Majority of Ghanaians have lost confidence in the economy as half of them fear for the worse, according to the latest Afrobarometer survey.
About 87 per cent of Ghanaians said the economy was “heading in the wrong direction” with 50 per cent, saying that economic conditions in the country were bound to get worse in the next 12 months.
This is against the 25 per cent who were optimistic that economic conditions would be much better in a year time and 11 per cent, who said the country was heading in the right direction.
These were findings of the Round 9 of the Afrobarometer survey which sampled the views of 2,400 adult citizens across all 16 regions.
Sample was distributed across areas in proportion to their share in the national population.

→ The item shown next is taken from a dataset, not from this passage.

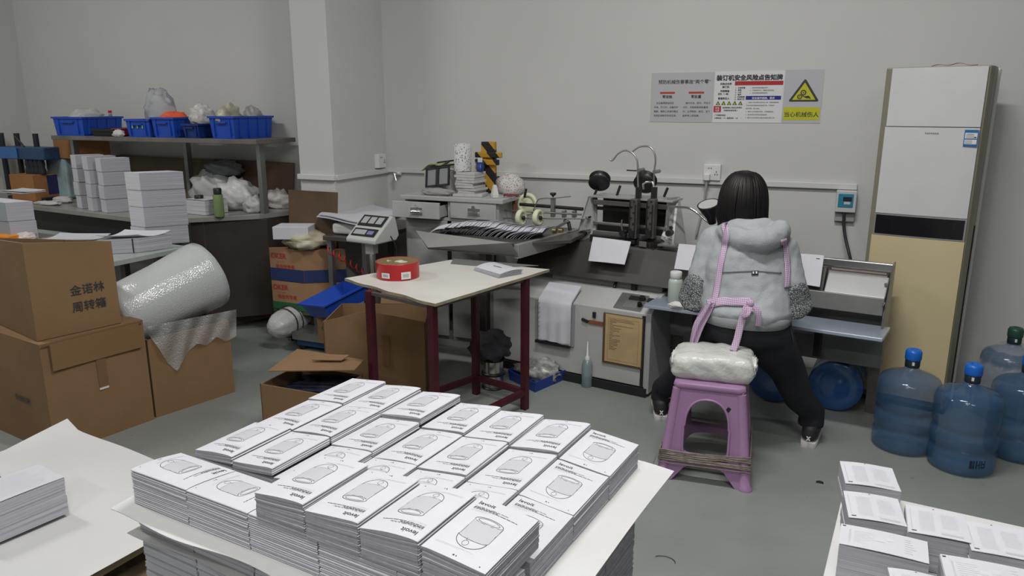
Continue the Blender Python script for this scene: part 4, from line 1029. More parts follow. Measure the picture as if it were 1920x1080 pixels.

Fieldwork was conducted between April 4 to April 20, 2022, and respondents were randomly selected for face-to-face interviews in a language of their choice.
It was revealed that 85 per cent of respondents had described the present economic conditions as fairly or very bad with 72 per cent, describing their personal conditions as same.
Meanwhile, 70 per cent of respondents as against 20 per cent who think otherwise have observed that the economy had deteriorated within the last 12 months.
With only 18 per cent of respondents assessing government to have performed fairly or very well as against 71 per cent in 2017 and 51 per cent in 2019, about 49 per cent of respondents say that managing the economy is the most important challenge for government to resolve in the country.
Respondents therefore respectively want government to make economic management, unemployment, and infrastructure the top three policy priorities of the country, the study showed.
A study of poverty levels had shown a steady decrease of low/no lived poverty levels among respondents from 81 per cent in 2017 to 67 per cent in 2022 as against a steady increase in moderate/high lived poverty level of 19 per cent in 2017 to 33 per cent in 2022.
The last time a huge majority of respondents said the country was heading in the wrong direction was in 2014, a year before Ghana entered its last International Monetary Fund (IMF) programme in 2015.
About 85 per cent of respondents as against 15 per cent in the round 6 survey said the Government was heading in the wrong direction.
So far, eight survey rounds in up to 39 African countries have been completed since 1999 with Round 9 surveys currently underway on the continent.
The survey is aimed at giving the public a voice in policy making by providing high-quality public opinion data to stakeholders.
Afrobarometer is a pan-African, non-partisan, non-profit survey research network that provides reliable data on Africans’ experiences and evaluations of democracy, governance, and quality of life.